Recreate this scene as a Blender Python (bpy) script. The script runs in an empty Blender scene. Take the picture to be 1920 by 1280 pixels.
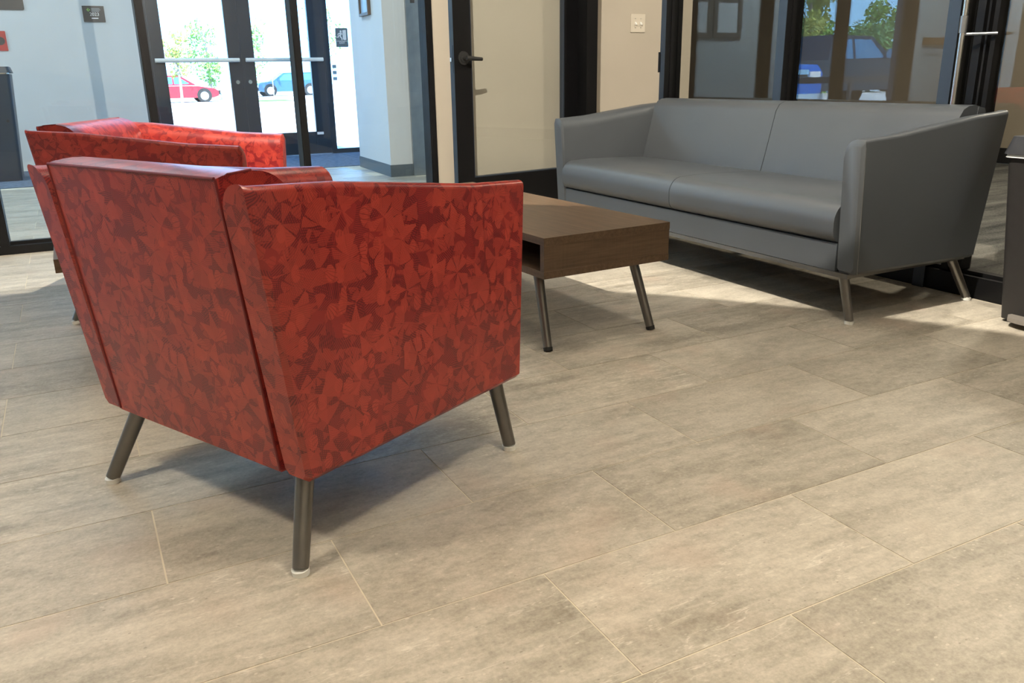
import bpy, bmesh, math, random
from mathutils import Vector, Matrix
random.seed(7)
PI = math.pi
S = bpy.context.scene
COL = S.collection
# ------------------------------------------------------------------ camera
f_px, pit, rol, yaw, CAMH = 1550.3, 0.310637, 0.0179391, 0.476832, 0.875
cy, sy, cp, sp = math.cos(yaw), math.sin(yaw), math.cos(pit), math.sin(pit)
FW = Vector((sy*cp, cy*cp, -sp)); RT = Vector((cy, -sy, 0)); DN = FW.cross(RT)
R2 = math.cos(rol)*RT + math.sin(rol)*DN; D2 = -math.sin(rol)*RT + math.cos(rol)*DN
cd = bpy.data.cameras.new('camera'); cd.sensor_width = 36; cd.lens = 36*f_px/1920; cd.clip_end = 600; cd.clip_start = .02
cam = bpy.data.objects.new('camera', cd); COL.objects.link(cam)
m = Matrix.Identity(4)
for i in range(3):
    m[i][0], m[i][1], m[i][2] = R2[i], -D2[i], -FW[i]
m.translation = (0, 0, CAMH); cam.matrix_world = m; S.camera = cam
def proj(P):
    q = Vector(P)-Vector((0, 0, CAMH)); d = q.dot(FW)
    if d < .05: return None
    return (f_px*q.dot(R2)/d+960, f_px*q.dot(D2)/d+640)
# ------------------------------------------------------------------ world, sun, lamps, exposure
W = bpy.data.worlds.new('world'); S.world = W; W.use_nodes = True
wn = W.node_tree; wn.nodes.clear()
wo = wn.nodes.new('ShaderNodeOutputWorld'); wb = wn.nodes.new('ShaderNodeBackground')
wt = wn.nodes.new('ShaderNodeTexCoord'); wx = wn.nodes.new('ShaderNodeSeparateXYZ'); wr = wn.nodes.new('ShaderNodeValToRGB')
wn.links.new(wt.outputs['Generated'], wx.inputs[0]); wn.links.new(wx.outputs['Z'], wr.inputs[0])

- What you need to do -
Take the listing above and restate it word for word, without its pictures.

- Answer for the task -
Recreate this scene as a Blender Python (bpy) script. The script runs in an empty Blender scene. Take the picture to be 1920 by 1280 pixels.
import bpy, bmesh, math, random
from mathutils import Vector, Matrix
random.seed(7)
PI = math.pi
S = bpy.context.scene
COL = S.collection
# ------------------------------------------------------------------ camera
f_px, pit, rol, yaw, CAMH = 1550.3, 0.310637, 0.0179391, 0.476832, 0.875
cy, sy, cp, sp = math.cos(yaw), math.sin(yaw), math.cos(pit), math.sin(pit)
FW = Vector((sy*cp, cy*cp, -sp)); RT = Vector((cy, -sy, 0)); DN = FW.cross(RT)
R2 = math.cos(rol)*RT + math.sin(rol)*DN; D2 = -math.sin(rol)*RT + math.cos(rol)*DN
cd = bpy.data.cameras.new('camera'); cd.sensor_width = 36; cd.lens = 36*f_px/1920; cd.clip_end = 600; cd.clip_start = .02
cam = bpy.data.objects.new('camera', cd); COL.objects.link(cam)
m = Matrix.Identity(4)
for i in range(3):
    m[i][0], m[i][1], m[i][2] = R2[i], -D2[i], -FW[i]
m.translation = (0, 0, CAMH); cam.matrix_world = m; S.camera = cam
def proj(P):
    q = Vector(P)-Vector((0, 0, CAMH)); d = q.dot(FW)
    if d < .05: return None
    return (f_px*q.dot(R2)/d+960, f_px*q.dot(D2)/d+640)
# ------------------------------------------------------------------ world, sun, lamps, exposure
W = bpy.data.worlds.new('world'); S.world = W; W.use_nodes = True
wn = W.node_tree; wn.nodes.clear()
wo = wn.nodes.new('ShaderNodeOutputWorld'); wb = wn.nodes.new('ShaderNodeBackground')
wt = wn.nodes.new('ShaderNodeTexCoord'); wx = wn.nodes.new('ShaderNodeSeparateXYZ'); wr = wn.nodes.new('ShaderNodeValToRGB')
wn.links.new(wt.outputs['Generated'], wx.inputs[0]); wn.links.new(wx.outputs['Z'], wr.inputs[0])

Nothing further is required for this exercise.